Morgane Piederriere : « Comme dans tous les domaines, le droit n’est pas une finalité en soi, il ne s’agit pas de produire des normes pour le plaisir de compliquer la vie des acteurs économiques notamment, comme on l’entend parfois dans les multiples comités de "simplification" qui fleurissent dernièrement.
Mais le fait est qu’actuellement, la nature rend de multiples services à la communauté (protection contre les risques d’inondation, assainissement des eaux par filtration, assainissement de l’air, stockage du carbone...). Pourtant, la destruction de la nature et donc des services qu’elle rend n’est souvent pas empêchée, ni sanctionnée ou même évaluée. Par exemple, le transport routier de marchandises est plus rentable que le transport ferroviaire car tout ce qu’on appelle ses "externalités", la pollution de l’air, la contribution au changement climatique, ne sont pas supportées par les transporteurs, mais par la collectivité, via la Sécurité sociale par exemple.
Il est donc nécessaire de réglementer pour imposer une prise en compte de la pollution et de ses coûts et imposer une certaine forme de justice sociale et environnementale. Et de veiller aussi à ce que les règles bénéfiques et existantes pour le climat soient elles aussi tout simplement appliquées… »

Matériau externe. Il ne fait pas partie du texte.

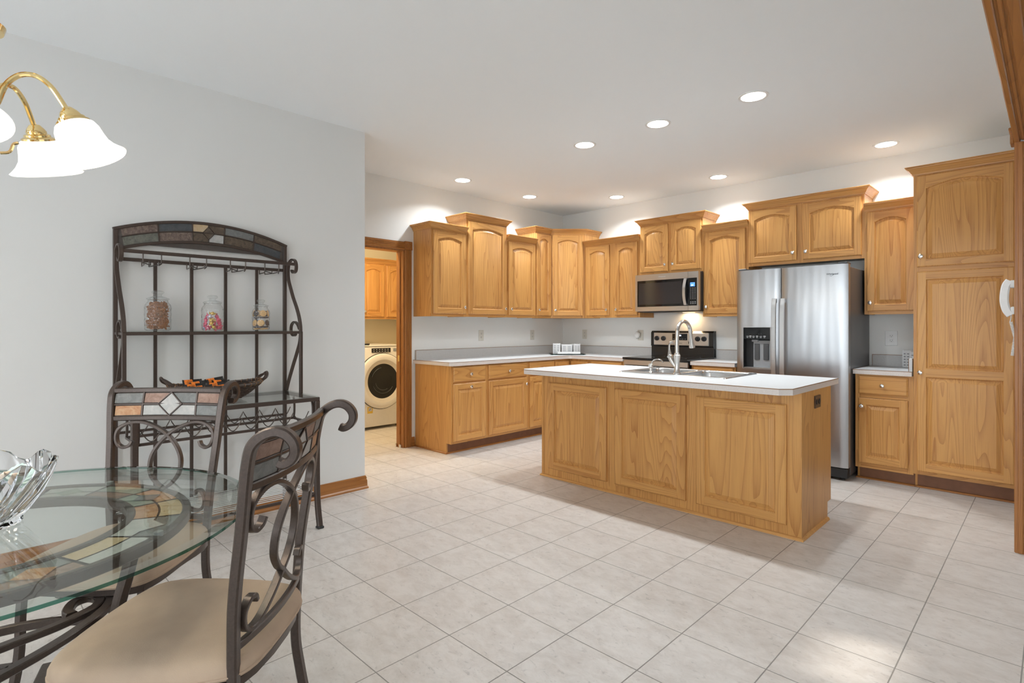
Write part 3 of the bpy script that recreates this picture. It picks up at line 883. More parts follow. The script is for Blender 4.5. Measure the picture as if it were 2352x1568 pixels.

La création d’un tribunal international de Justice climatique, voulue par certains états, est-elle souhaitable ?

Morgane Piederriere.

Morgane Piederriere : « les changements climatiques sont par nature des problèmes qui dépassent les frontières. D’où la nécessité d’un accord international. Pour FNE, cet accord doit être contraignant juridiquement. Il doit fixer des objectifs précis, chiffrés, sur les mesures de réduction des émissions de gaz à effet de serre, par pays et par secteur, d’adaptation aux changements climatiques et leur financement, afin que les pays du Nord, responsables historiques du réchauffement actuel, participent aux efforts des pays du Sud, en particulier les plus vulnérables, qui ont la plus grande marge de progression. Le non-respect de ces objectifs devra être sanctionné.
Il est donc essentiel qu’un mécanisme de sanction soit mis en place, avec des moyens pour les faire appliquer. »

"Aujourd’hui, plus que le juge international c’est le juge interne qui prend le pouvoir !"

Mathilde Boutonnet : « La Justice climatique est aujourd’hui un vrai sujet. Après les Pays Bas, c’est le Pakistan qui s’est saisi de cette question. Surtout le 19 novembre dernier, l’Etat de Washington a été condamné par un juge et se voit imposer de prendre des mesures face au changement climatique pour respecter le droit des générations futures... Aujourd’hui, plus que le juge international c’est le juge interne qui prend le pouvoir !
Certes, l’on peut toujours discuter de l’opportunité de créer un Tribunal international... Mais alors se posera toujours les questions de compétence et de pouvoir de sanctions de ce Tribunal. Quels sont les Etats qui accepteraient ici d’être jugés...?
Or de manière pragmatique, il me semble que la compétence et les pouvoirs du juge interne apportent une vraie solution car, n’oublions pas qu’en imposant au niveau local aux Etats de prendre des mesures climatiques, ces juges rendent des décisions qui on des conséquences au niveau international : les mesures climatiques sont en effet porteuse d’effets positifs pour la communauté internationale elle-même et non uniquement pour les demandeurs à l’action !
Preuve que ce sujet mérite aujourd’hui de mobiliser le droit interne autant que le droit international... »

Propos recueillis par Marie Rédaction du Village de la Justice.

[1Recueil Dalloz du 12 Novembre 2015.

[2France Nature Environnement (FNE) est la fédération française des associations de protection de la nature et de l’environnement. Elle est la porte-parole d’un mouvement de 3.000 associations, regroupées au sein de 80 organisations adhérentes, présentes sur tout le territoire français, en métropole et outre-mer.